The “creepy, unpleasant, and manipulative” movie Roger Ebert detested: “Who in the world would want to see this?”
The entire point of making a movie is to get as many people as possible to watch it, unless the film in question is intentionally or deliberately antagonistic, offensive, and abrasive. What nobody wants is for the industry’s most famous critic to ask why anyone would bother, which is exactly what Roger Ebert did.
It’s both a perk and a curse of the job to watch movies as a livelihood, because if you do it for a living, you don’t really have a say in what you do and don’t see. Well, you could, but that’s how biases creep in, and there’s already too much cinematic hagiography going around to add any more into the melting pot.

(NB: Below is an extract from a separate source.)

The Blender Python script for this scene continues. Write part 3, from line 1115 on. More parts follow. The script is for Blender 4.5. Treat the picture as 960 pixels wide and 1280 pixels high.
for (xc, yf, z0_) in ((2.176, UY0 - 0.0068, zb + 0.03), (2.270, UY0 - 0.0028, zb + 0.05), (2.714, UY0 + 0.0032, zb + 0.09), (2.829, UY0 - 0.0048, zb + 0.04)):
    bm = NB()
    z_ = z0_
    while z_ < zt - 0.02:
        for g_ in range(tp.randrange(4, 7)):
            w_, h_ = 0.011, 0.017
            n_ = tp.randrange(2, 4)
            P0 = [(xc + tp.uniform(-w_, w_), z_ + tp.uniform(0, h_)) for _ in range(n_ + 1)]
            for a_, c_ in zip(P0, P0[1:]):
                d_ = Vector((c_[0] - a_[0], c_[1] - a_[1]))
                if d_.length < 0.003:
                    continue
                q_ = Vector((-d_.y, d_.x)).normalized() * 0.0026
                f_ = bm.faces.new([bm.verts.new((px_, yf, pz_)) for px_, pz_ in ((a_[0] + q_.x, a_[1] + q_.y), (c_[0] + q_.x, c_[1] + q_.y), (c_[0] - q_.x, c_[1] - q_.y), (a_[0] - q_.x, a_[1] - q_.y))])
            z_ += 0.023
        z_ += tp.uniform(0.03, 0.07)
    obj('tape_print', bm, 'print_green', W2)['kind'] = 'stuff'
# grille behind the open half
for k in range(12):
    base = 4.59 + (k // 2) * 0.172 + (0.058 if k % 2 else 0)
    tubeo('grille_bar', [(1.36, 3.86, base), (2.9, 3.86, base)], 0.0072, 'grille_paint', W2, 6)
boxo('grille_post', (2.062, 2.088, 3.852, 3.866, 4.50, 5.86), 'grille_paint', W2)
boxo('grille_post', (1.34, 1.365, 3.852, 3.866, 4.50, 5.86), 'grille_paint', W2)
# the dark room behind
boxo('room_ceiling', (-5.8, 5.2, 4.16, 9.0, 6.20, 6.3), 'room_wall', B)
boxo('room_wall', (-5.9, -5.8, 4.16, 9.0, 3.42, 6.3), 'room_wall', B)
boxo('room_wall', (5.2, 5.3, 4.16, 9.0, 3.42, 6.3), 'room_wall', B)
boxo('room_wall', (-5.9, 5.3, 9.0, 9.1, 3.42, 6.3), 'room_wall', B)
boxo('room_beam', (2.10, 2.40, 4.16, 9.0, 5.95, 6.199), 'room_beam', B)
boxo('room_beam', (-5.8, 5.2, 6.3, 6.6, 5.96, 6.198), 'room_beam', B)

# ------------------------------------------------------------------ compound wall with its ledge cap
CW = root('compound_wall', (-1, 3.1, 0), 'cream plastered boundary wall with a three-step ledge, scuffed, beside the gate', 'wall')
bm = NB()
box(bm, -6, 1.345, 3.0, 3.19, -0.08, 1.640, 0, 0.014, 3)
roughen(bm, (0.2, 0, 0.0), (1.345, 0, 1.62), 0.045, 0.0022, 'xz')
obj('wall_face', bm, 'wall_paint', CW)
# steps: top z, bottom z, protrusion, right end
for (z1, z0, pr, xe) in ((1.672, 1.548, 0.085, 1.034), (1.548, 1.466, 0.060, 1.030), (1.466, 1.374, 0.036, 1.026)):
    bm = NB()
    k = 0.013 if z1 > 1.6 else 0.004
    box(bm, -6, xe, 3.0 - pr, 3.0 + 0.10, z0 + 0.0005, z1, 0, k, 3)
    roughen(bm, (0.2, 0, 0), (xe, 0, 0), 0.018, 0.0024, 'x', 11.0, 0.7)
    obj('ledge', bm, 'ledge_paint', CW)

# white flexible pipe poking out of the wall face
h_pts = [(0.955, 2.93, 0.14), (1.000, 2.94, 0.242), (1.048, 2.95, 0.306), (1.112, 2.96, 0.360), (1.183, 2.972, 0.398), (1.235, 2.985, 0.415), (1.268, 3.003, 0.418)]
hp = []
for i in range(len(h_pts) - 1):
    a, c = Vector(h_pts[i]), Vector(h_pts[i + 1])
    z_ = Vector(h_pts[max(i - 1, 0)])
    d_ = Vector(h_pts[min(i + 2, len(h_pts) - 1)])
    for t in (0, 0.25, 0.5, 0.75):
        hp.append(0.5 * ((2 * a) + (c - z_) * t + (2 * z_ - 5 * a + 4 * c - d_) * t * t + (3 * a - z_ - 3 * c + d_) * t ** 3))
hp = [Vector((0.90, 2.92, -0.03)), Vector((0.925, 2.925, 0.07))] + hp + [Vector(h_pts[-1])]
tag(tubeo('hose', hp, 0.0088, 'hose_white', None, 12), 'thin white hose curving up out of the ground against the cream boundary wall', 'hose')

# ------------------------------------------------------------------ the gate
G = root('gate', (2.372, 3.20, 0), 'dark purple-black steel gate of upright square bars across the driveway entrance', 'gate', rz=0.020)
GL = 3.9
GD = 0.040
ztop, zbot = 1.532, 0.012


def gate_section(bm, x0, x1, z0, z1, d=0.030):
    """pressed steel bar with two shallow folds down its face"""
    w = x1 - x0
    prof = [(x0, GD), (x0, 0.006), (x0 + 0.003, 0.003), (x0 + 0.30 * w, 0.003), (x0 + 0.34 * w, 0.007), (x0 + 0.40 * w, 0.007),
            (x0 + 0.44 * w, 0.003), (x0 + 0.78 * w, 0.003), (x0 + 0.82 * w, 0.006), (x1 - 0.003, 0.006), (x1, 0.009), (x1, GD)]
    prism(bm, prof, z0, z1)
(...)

Ebert liked what he liked, and he hated what he hated. Horror was arguably his least favourite genre, but he wasn’t the biggest fan of creepy kids, either. Of course, they’re often the domain of the spooky side of things, but a psychological thriller that painted a cherubic youngster as a manipulative mastermind didn’t impress him one bit.
The picture wasn’t rapturously received by anyone, but it was successful at the box office, so Ebert’s inquiry as to why paying customers would waste their time and money on Joseph Ruben’s 1993 psychological thriller, The Good Son, fell on deaf ears, which may have been down to the Macaulay Culkin factor.
The Home Alone child star broke bad as Henry Evans, a diminutive sociopath. When Elijah Wood’s cousin, Mark, is sent to stay with his relatives, he quickly realises something is off about his cousin, as you’d expect when he witnesses him kill the neighbour’s dog, cause a traffic accident on purpose, and try to murder his sister, so there’s definitely something wrong with the precocious and fiercely intelligent kid.
“Who in the world would want to see this movie?” Ebert began a 0.5-star review. “Watching The Good Son, I asked myself that question, hoping that perhaps the next scene would contain the answer, although it never did. The movie is a creepy, unpleasant experience, made all the worse because it stars children too young to understand the horrible things we see them doing.”
These days, it’s best known for serving as the unofficial and exponentially darker and more disturbing sequel to the first two Home Alone flicks, which makes more sense than it sounds. Hitting the nail on the head, Ebert summarises Culkin’s character as an “evil little boy,” but not without pointing towards his more psychopathic tendencies as being little more than a “distasteful device by the filmmakers.”
Not to spoil a movie that was released in 1993, but Henry gets his comeuppance. Not only does he get what’s coming to him, but he does so in a climactic scene that Ebert described as “unconvincing, contrived, meretricious, and manipulative, all at once,” and it’s safe to say he wasn’t a fan: “I don’t know when I’ve disliked the ending of a movie more.”
His biggest concern was with the star, as he wondered why the actor’s parents convinced him to make such a disturbing film, leaving him to worry that he might grow up “into another one of those pathetic, screwed-up former child stars who are always spilling their guts on the talk shows.” He loathed The Good Son, and he wasn’t entirely wrong about Culkin’s short-term future.